Il dolore social(e)

Il 23 maggio 1992 ero sola in casa. I miei genitori erano andati al mare, faceva caldo e Roma si era svuotata per il weekend.
Stavo preparando un esame di design e avevo la tv che mi faceva compagnia.
Ricordo di esser stata 48 ore di fila con la tv accesa ad ascoltare tutti i tg e la faccia sui disegni sul tavolo, come in trance, con nessuno con cui poterne parlare fino al lunedì successivo…

Non c’erano i cellulari. I miei genitori non erano rintracciabili e i miei amici tutti fuori Roma nelle case al mare. Niente chat, email o hashtag di Twitter da seguire, per sentirsi meno soli in mezzo a tutta quell’angoscia.

Com’eravamo soli all’epoca.

E come sarebbe stato se fosse accaduto oggi?

Quasi 10 anni dopo, con l’11 settembre 2001 le cose erano diverse. C’erano i cellulari, e alla notizia dell’attentato ognuno di noi ha chiamato i propri genitori, i coniugi, i figli, i migliori amici per avvisarli, per condividere lo sgomento.

Con il terremoto dell’Aquila, dopo quasi un altro decennio, la notizia ha avuto un decorso ancora diverso, così il nostro dolore.
Ricordo nel cuore della notte le notizie che si rincorrevano su Twitter e su Friendfeed, con la polemica che sui giornali online e sul televideo la notizia apparve molte ore dopo la terribile scossa.

Ricordo che mi sentivo avvolta in un’onda collettiva di dolore, di incredulità e impotenza, ma che insieme cercavamo comunque di fare qualcosa: contattare le persone a noi care, far circolare le notizie, abbracciarci “virtualmente”…
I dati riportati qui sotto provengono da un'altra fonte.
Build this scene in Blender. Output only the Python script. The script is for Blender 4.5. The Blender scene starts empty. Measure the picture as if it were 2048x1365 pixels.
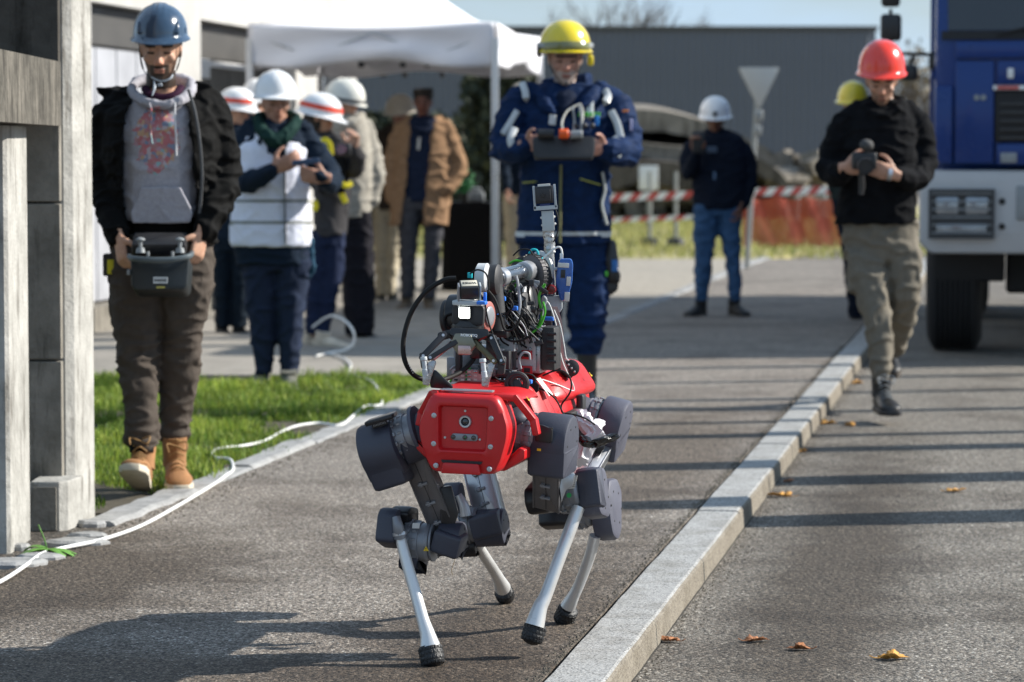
import bpy, bmesh, math, random
import numpy as np
from mathutils import Vector as V, Matrix, noise
random.seed(7)
R = math.radians
pi = math.pi
scene = bpy.context.scene
col = scene.collection

# ------------------------------------------------------------------ camera, world, sun, exposure
F = 6000.0; CX = 1024.0; CY = 682.5; EYE = 1.25
PITCH = math.atan(367.5 / F)
cam_d = bpy.data.cameras.new('camera'); cam = bpy.data.objects.new('camera', cam_d); col.objects.link(cam)
cam_d.sensor_width = 36.0; cam_d.lens = 36.0 * F / 2048.0
cam_d.clip_start = 0.1; cam_d.clip_end = 3000
cam.location = (0, 0, EYE); cam.rotation_euler = (pi / 2 - PITCH, 0, 0)
cam_d.dof.use_dof = True; cam_d.dof.focus_distance = 7.5; cam_d.dof.aperture_fstop = 5.3
scene.camera = cam
SUN_EL = R(32); SUN_AZ = math.atan2(1.0, 0.2)          # azimuth clockwise from +Y
world = bpy.data.worlds.new('World'); scene.world = world; world.use_nodes = True
nt = world.node_tree; nt.nodes.clear()
wo = nt.nodes.new('ShaderNodeOutputWorld'); bg = nt.nodes.new('ShaderNodeBackground')
sky = nt.nodes.new('ShaderNodeTexSky'); sky.sky_type = 'NISHITA'; sky.sun_disc = False
sky.sun_elevation = SUN_EL; sky.sun_rotation = SUN_AZ; sky.air_density = 1.0; sky.dust_density = 0.15; sky.ozone_density = 1.0
tc = nt.nodes.new('ShaderNodeTexCoord'); mp = nt.nodes.new('ShaderNodeMapping'); mp.inputs['Scale'].default_value = (2, 2, 9)
cn = nt.nodes.new('ShaderNodeTexNoise'); cn.inputs['Scale'].default_value = 2.2; cn.inputs['Detail'].default_value = 6
cr = nt.nodes.new('ShaderNodeValToRGB'); cr.color_ramp.elements[0].position = .45; cr.color_ramp.elements[0].color = (.5, .5, .5, 1); cr.color_ramp.elements[1].position = .62
mx = nt.nodes.new('ShaderNodeMixRGB'); mx.inputs['Color2'].default_value = (7.0, 9.7, 13.2, 1)
ml = nt.nodes.new('ShaderNodeMath'); ml.operation = 'MULTIPLY'; ml.inputs[1].default_value = .85
nt.links.new(tc.outputs['Generated'], mp.inputs['Vector']); nt.links.new(mp.outputs[0], cn.inputs['Vector'])
nt.links.new(cn.outputs['Fac'], cr.inputs[0]); nt.links.new(cr.outputs[0], ml.inputs[0]); nt.links.new(ml.outputs[0], mx.inputs['Fac'])
nt.links.new(sky.outputs[0], mx.inputs['Color1']); nt.links.new(mx.outputs[0], bg.inputs['Color'])
nt.links.new(bg.outputs[0], wo.inputs[0]); bg.inputs['Strength'].default_value = 0.05
sun_d = bpy.data.lights.new('sun', 'SUN'); sun = bpy.data.objects.new('sun', sun_d); col.objects.link(sun)
sun_d.energy = 5.0; sun_d.angle = R(0.55); sun_d.color = (1.0, .95, .87)
sd = V((math.sin(SUN_AZ) * math.cos(SUN_EL), math.cos(SUN_AZ) * math.cos(SUN_EL), math.sin(SUN_EL)))
sun.rotation_euler = sd.to_track_quat('Z', 'Y').to_euler()
sun.location = sd * 60
vs = scene.view_settings
vs.view_transform = 'Standard'; vs.look = 'None'; vs.exposure = 0.74; vs.gamma = 1; vs.use_curve_mapping = False

# ------------------------------------------------------------------ helpers: photo point -> place
ca, sa = math.cos(PITCH), math.sin(PITCH)
def ray(px, py):
    return V((px - CX, F * ca + (CY - py) * sa, -F * sa + (CY - py) * ca))
def P(px, py, Y):
    d = ray(px, py); t = Y / d.y
    return V((d.x * t, Y, EYE + d.z * t))
def G(px, py, z=0.0):
    d = ray(px, py); t = (z - EYE) / d.z
    return V((d.x * t, d.y * t, z))

# ------------------------------------------------------------------ objects
ORG = {}
def org(o):
    while o.parent: o = o.parent
    return ORG.get(o.name, V((0, 0, 0)))
def tag(o, label=None, cat=None, group=None, kind=None):
    if label: o['label'] = label
    if cat: o['category'] = cat
    if group: o['group'] = group
    if kind: o['kind'] = kind
    return o
def thing(name, label, cat, loc=(0, 0, 0), group=None, kind=None):
    o = bpy.data.objects.new(name, None); o.empty_display_size = .1
    col.objects.link(o); o.location = loc; ORG[o.name] = V(loc)
    return tag(o, label, cat, group, kind)
def link_mesh(name, me, mats, parent=None, smooth=True, autos=None):
    if not isinstance(mats, (list, tuple)): mats = [mats]
    o = bpy.data.objects.new(name, me); col.objects.link(o)
    me.materials.clear()
    for m in mats: me.materials.append(m)
    if parent:
        g = org(parent)
        me.transform(Matrix.Translation(-g)); o.parent = parent
    if smooth:
        if autos is None: autos = 35
        me.shade_smooth() if hasattr(me, 'shade_smooth') else None
        try:
            me.set_sharp_from_angle(angle=R(autos))
        except Exception: pass
    return o
def obj(name, bm, mats, parent=None, smooth=True, autos=35):
    bmesh.ops.recalc_face_normals(bm, faces=bm.faces[:])
    me = bpy.data.meshes.new(name); bm.to_mesh(me); bm.free()
    return link_mesh(name, me, mats, parent, smooth, autos)
def solo(name, bm, mats, label, cat, loc=None, group=None, kind=None, smooth=True, autos=35):
    """one-mesh top-level thing with its origin at loc"""
    o = obj(name, bm, mats, None, smooth, autos)
    if loc is not None:
        o.data.transform(Matrix.Translation(-V(loc))); o.location = loc
    ORG[o.name] = V(loc) if loc is not None else V((0, 0, 0))
    return tag(o, label, cat, group, kind)
def NB(): return bmesh.new()

# ------------------------------------------------------------------ shapes (all in world space)
def frame(axis, hint=V((0, 0, 1))):
    a = axis.normalized()
    if abs(a.dot(hint)) > .98: hint = V((0, 1, 0))
    u = (hint - a * hint.dot(a)).normalized()
    return a, u, a.cross(u)
def ring_loft(bm, rings, cap=True, closed=True):
    vr = [[bm.verts.new(p) for p in r] for r in rings]
    n = len(vr[0])
    for i in range(len(vr) - 1):
        for j in range(n if closed else n - 1):
            k = (j + 1) % n
            try: bm.faces.new((vr[i][j], vr[i][k], vr[i + 1][k], vr[i + 1][j]))
            except ValueError: pass
    if cap:
        for r in (vr[0], vr[-1]):
            try: bm.faces.new(r)
            except ValueError: pass
    return vr
def circ(c, u, v, r, n, r2=None):
    r2 = r if r2 is None else r2
    return [c + u * (r * math.cos(2 * pi * k / n)) + v * (r2 * math.sin(2 * pi * k / n)) for k in range(n)]
def lathe(bm, p0, axis, prof, n=20, sq=None):
    """prof: (distance along axis, radius)"""
    a, u, v = frame(axis)
    ring_loft(bm, [circ(p0 + a * t, u, v, max(r, 1e-4), n) for t, r in prof])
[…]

Com’è evoluto il nostro approccio al dolore sociale, a quella forma di dolore che colpisce la collettività di fronte a eventi di così grande portata. In 20 anni siamo diventati ancora più coesi, così dipendenti gli uni dagli altri, grazie anche alle iper-connessioni che ci stiamo costruendo giorno dopo giorno, che ormai sarebbe giusto definirlo come un dolore social.

Che sia un bene o un male non lo so.
Era solo una riflessione ad alta voce e a tastiera aperta.